Quatro anos do primeiro mandato do presidente Luiz Inácio Lula da Silva foram suficientes para mostrar a dimensão do fosso que separa a visão que movimentos sociais atuantes na máquina pública têm da questão racial e o entendimento de parte ponderável da comunidade acadêmica, da opinião pública e do Congresso. Até mesmo no governo há temores diante do radicalismo com que o tema vem sendo abordado.

O debate se trava em torno de dois projetos de lei. Um estabelece cotas raciais na distribuição de vagas no ensino superior, também incluídas no pacote da reforma universitária. O outro, bem mais abrangente, cria o eufemístico estatuto da Igualdade racial, base legal para a discriminação pela cor numa série de atividades. No emprego público, por exemplo.

O estatuto já passou pelo Senado. Na Câmara, espera-se que seja mais debatido, sem tramitar a toque de caixa, como desejam grupos organizados. O centro da polêmica é múltiplo: tem a ver com o princípio do mérito no ensino, abalado pelas cotas; e com um pilar estratégico em qualquer sociedade aberta, os direitos civis.
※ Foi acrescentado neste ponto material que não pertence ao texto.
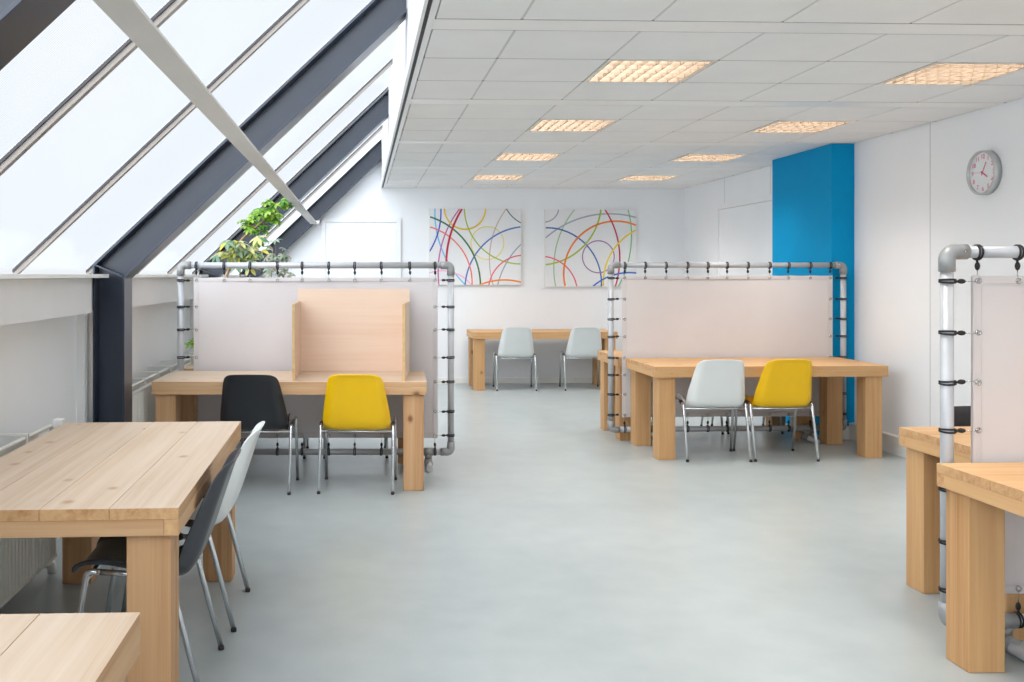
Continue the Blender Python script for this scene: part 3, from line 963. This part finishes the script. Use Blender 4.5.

Aprovado o estatuto, os cidadãos deixarão de ser iguais perante a lei, conforme estabelece a Constituição. A depender da cor da pele, uns serão mais iguais do que outros.

O debate tem sido mais aceso na universidade, por causa das cotas. Algumas faculdades da UFRJ, explicitaram a oposição ao sistema, por temer uma previsível queda na qualidade de ensino e na formação dos alunos. Em outras, como a Universidade de São Paulo, USP, tenta-se conjugar cotas raciais com sociais, uma mistura impossível de ser feita sem malbaratar de alguma forma o conceito do mérito e da competência.

Um grupo de intelectuais, incluindo até mesmo ativistas de movimentos negros, assinou um documento contra as cotas e o estatuto. Teme-se, com justificadas razões, importar-se para o Brasil uma tensão racial que não é nossa. Melhor seria apoiar a ascensão social de todo e qualquer pobre. Sem discriminações raciais.